Not long before he died in early 2020, Jacksonville’s most popular mayor of the 20th century, Jake Godbold, told his longtime friend and biographer Mike Tolbert how he’d been elected king as a child for the annual May Day Parade through Brentwood Park with much pomp and circumstance in that transplanted ancient temple. They lived in the nearby Brentwood projects, but Jake hadn’t yet understood what it meant that his family was poor. After all, everyone else he encountered was poor too, no contrast.

Jake Godbold, 1979, photo by Rocco Morabito, courtesy Jacksonville Journal / Florida Times-Union

“My mother had to go to a thrift store,” he said, “and get a little black jacket that she had to work on so I could wear it. It was the first time I had a sports coat. Mother put it on me and told me how good it looked, and she said not to let anybody say anything about that jacket.” In his 2019 biography Jake!, Tolbert writes, “Jakes says he didn’t understand then what his mother meant,” then quotes him, “But I do now.” She didn’t want him to be ashamed of where he’d come from.

Above the bandstand columns, nymphs dancing across the pediment. Bas-relief. Underneath them in red spray paint: “19 Bitch 25 Live Bitch CChhAAA” and “I  LUV My PaimJAG BaBy” and “45 1200 BWB 1200.” What these statements mean I’m not meant to know. Nor most likely are you.

Then 27 cyclists ride through the park and around the bandstand, 2009, on the recommendation of one cycling urban explorer who says he doesn’t even know how he happened to discover this strangely out-of-place Parthenon, but it’s his new favorite place in the city.

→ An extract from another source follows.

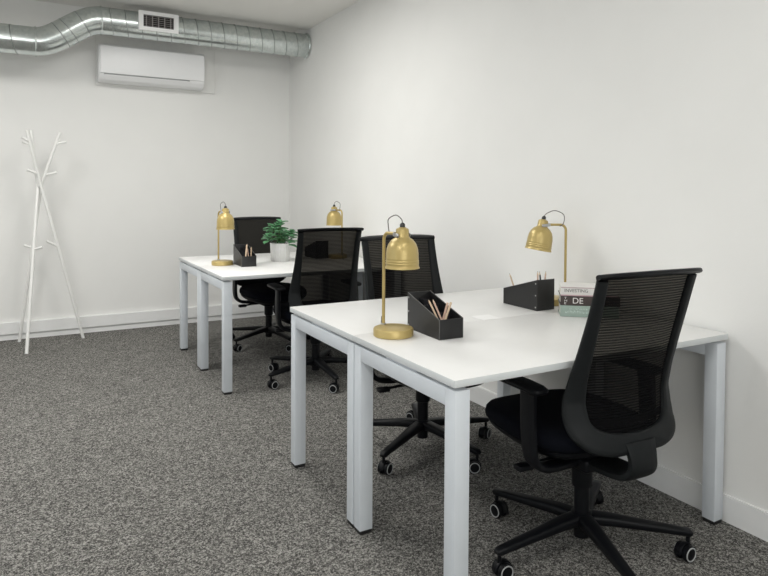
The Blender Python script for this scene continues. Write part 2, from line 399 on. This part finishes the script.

Classical Greek architectural details on this site include trigylphs, guttae, metopes, taniae, architraves, abacus, echinus, annulets, trachelia, hypotrachelia, flutes, stylobates, Doric columns.

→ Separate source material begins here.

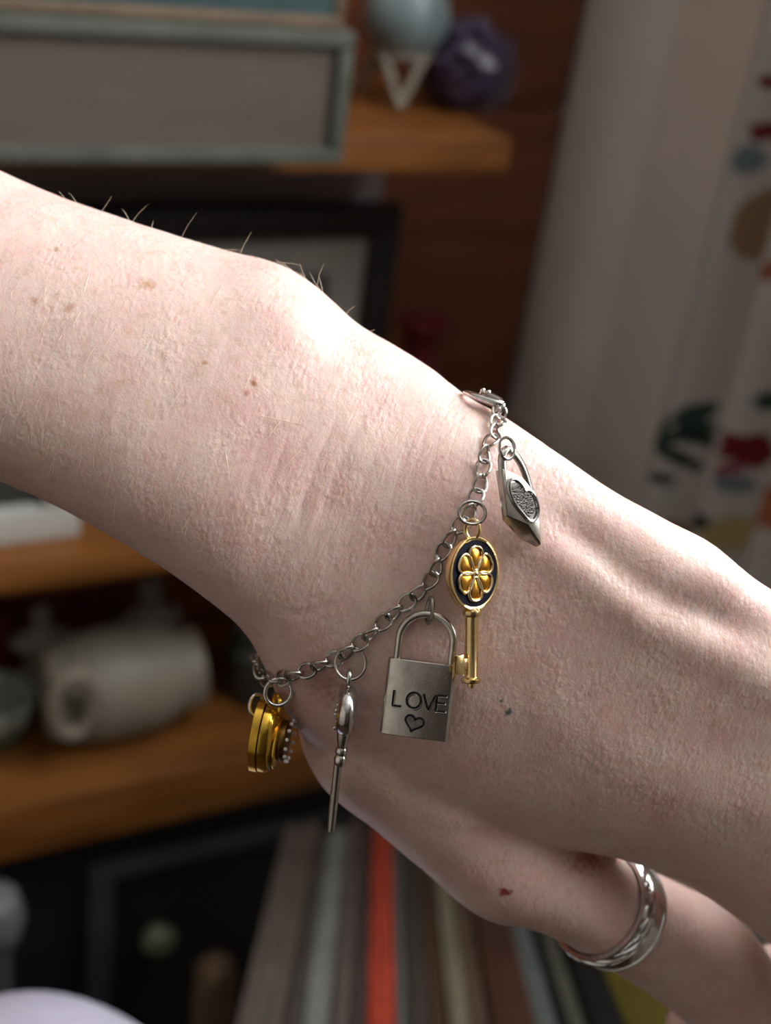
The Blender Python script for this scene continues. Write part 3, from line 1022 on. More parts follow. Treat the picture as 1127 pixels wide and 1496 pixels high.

But no one seems able to say why this temple exists at all, why it was ever built. Certainly the out-of-place completely focuses and defines the place. The bandstand or temple or whatever it is defines Brentwood Park, Brentwood, the surrounding streets. The out-of-place is this place.

But there’s no known reason for the sinister energies of place to require sacrifices. At cold December dawn, 2004, construction workers come to the park to renovate the bandstand and find the dead body lying at the base of the bandstand’s steps. Detectives cannot put a name to the dead man, nor an age, nor a cause.

For about six months in 1976, an old woman with dreadlocks, neighbors think she’s a voodoo priestess, whatever that means, frequently stands among the columns and tells anyone who comes close enough that the New Virgin will sacrifice herself in this temple to give birth to the next Messiah. She met a very few curious people at Nefertiti Books once or twice. Nobody knows where she’s come from. Others try to avoid her.

Dustin McLeod says he knows no other place north of Downtown. He doesn’t know why he knows this place, doesn’t remember how he found it out. He’s a business major at the University of North Florida and lives in a dorm there, but comes out to this place once a week. He says that when his older brother died in a car accident three years ago, when Dustin was still in high school, he lost all his faith in God. He’d been raised in a strict Southern Baptist family. He says he doesn’t know why, says it’s really not rational at all, but that this weird place is the only place he can pray. He can’t go to church anymore, but every Sunday morning he drives across town to the Brentwood Park Bandstand and Comfort Station and he sits among the columns and he prays. He prays that one day, one day, somehow, he’ll get to talk to his brother Brendan again.